Issues for a prospective owner director – a dilemma

Sam is an experienced manager and has worked for over twenty years in his industry. He has also sat on two not for profit boards and enjoys the governance role. Now he has an opportunity to buy an equity stake in a small business that has a product and service for which market demand is growing.

The business has not been growing as quickly as the market and revenue has been pretty flat for the past three years. The current owners are a husband and wife team and are tired; they have run the business for many years and want to retire.

The proposal is that Sam should purchase 40% of the company and take a seat on the board. The existing owners would retain 30% equity each and a shareholders agreement would stipulate that board decisions would require a 70% majority to be agreed. The current board has three members consisting of the owners and an ‘independent’ chairman who is the lawyer and a long-standing friend of the owners. The proposal is that he should remain as “He adds a lot of value and sees things we would miss”.

Sam intends not to work in the company but to be merely a shareholder and director. He has ideas for improving the growth and increasing the value of the company but wants to retain his full time employment in a larger corporation as a security measure. His employer is happy for him to take on a board seat and there is no direct competition between the two companies so Sam would have no conflict of interest; however, Sam’s boss, who is a friend and mentor to Sam, is uneasy and has suggested that Sam could find himself outmanoeuvred in the boardroom and overcharged for his equity. Sam is appreciative of the counsel but believes the shareholder agreement protects his interests. He would like to discuss board dynamics with the current owners but they seem not to be interested as they say the chairman handles all the compliance and they just run the business so there is nothing to worry about.

How should Sam handle this issue?

Many readers of this blog will be familiar with my newsletter The Director’s Dilemma. This newsletter features a real life case study with expert responses containing advice for the protagonist. Many readers of this blog are practicing experts and have valuable advice to offer so, again, we are posting an unpublished case study and inviting YOU to respond.

If you would like to publish your advice on this topic in a global company directors’ newsletter please respond to the dilemma above with approximately 250 words of advice for Peter. Back issues of the newsletter are available at http://www.mclellan.com.au/newsletter.html where you can check out the format and quality.

The newsletters will be compiled into a book. If your advice relates to a legal jurisdiction, the readers will be sophisticated enough to extract the underlying principles and seek detailed legal advice in their own jurisdiction. The first volume of newsletters is published and available at http://www.amazon.com/Dilemmas-Practical-Studies-Company-Directors/dp/1449921965/ref=sr_1_1?ie=UTF8&qid=1321912637&sr=8-1

What would you advise?

Julie Garland-McLellan has been internationally acclaimed as a leading expert on board governance. See her website atwww.mclellan.com.au or visit her author page athttp://www.amazon.com/Julie-Garland-McLellan/e/B003A3KPUO

2 Replies to “Issues for a prospective owner director – a dilemma”

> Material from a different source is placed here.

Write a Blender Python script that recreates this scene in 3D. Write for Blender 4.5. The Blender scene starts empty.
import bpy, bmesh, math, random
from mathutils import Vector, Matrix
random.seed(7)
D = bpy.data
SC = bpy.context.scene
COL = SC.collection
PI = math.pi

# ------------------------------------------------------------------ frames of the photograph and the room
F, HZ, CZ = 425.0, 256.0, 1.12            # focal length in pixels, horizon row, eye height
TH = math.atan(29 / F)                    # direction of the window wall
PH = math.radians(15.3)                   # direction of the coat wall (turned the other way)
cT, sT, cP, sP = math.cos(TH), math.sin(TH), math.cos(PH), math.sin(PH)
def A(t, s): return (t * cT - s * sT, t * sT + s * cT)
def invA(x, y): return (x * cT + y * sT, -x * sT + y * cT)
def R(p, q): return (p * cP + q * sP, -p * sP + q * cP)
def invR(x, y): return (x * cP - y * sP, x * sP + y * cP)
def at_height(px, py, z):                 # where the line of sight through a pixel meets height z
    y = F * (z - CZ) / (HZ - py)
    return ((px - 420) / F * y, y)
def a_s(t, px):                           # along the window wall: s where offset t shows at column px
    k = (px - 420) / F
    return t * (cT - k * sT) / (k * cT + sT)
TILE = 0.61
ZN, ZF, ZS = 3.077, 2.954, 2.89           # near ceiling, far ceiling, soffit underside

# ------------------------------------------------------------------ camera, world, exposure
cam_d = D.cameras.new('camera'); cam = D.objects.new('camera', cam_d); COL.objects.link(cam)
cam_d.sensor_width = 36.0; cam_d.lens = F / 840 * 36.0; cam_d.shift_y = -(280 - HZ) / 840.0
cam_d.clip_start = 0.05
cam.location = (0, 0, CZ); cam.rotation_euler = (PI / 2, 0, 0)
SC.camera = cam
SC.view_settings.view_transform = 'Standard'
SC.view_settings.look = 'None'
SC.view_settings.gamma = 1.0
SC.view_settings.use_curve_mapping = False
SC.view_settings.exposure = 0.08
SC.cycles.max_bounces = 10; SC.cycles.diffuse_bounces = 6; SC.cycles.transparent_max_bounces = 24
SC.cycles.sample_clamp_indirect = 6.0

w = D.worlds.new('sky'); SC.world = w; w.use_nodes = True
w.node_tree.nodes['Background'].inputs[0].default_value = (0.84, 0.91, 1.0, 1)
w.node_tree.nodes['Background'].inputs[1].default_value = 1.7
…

  1. We often get inquiries from association members who wonder if the elected directors should be putting more association matters to a vote of the unit owners. They think that it doesn’t seem fair that the Board of Directors can decide to eliminate a service or make other important decisions without the owners’ consent. So that begs the question: what decisions is the board authorized to make without consulting the members?

  2. Hi Robbie
    I would suggest you look at the constitution or articles of association (in a more modern association you may also find a board charter). Those documents will tell you exactly what the elected board is able to do and what must come back to the members. If you find you don’t like what is in the constitution you can arrange to have a change voted upon at the AGM, again there will be rules for how you do this in your constitution.
    The board is elected by members to govern on their behalf. If members have given the board power to decide on services or make certain decisions then they have the right to do so unless that power is revoked in a properly constituted AGM or EGM.
    Be mindful that a board is responsible for their actions and must not become insolvent so providing services if members’ funds won’t cover the cost is an unlikely scenario for all but the most reckless and unaware boards. If the members think the board is being too cautious they can always vote them out and vote in new directors to change the composition of the board and thus the decisions it makes.
    Good luck! Let me know what you find out and how you decide to proceed.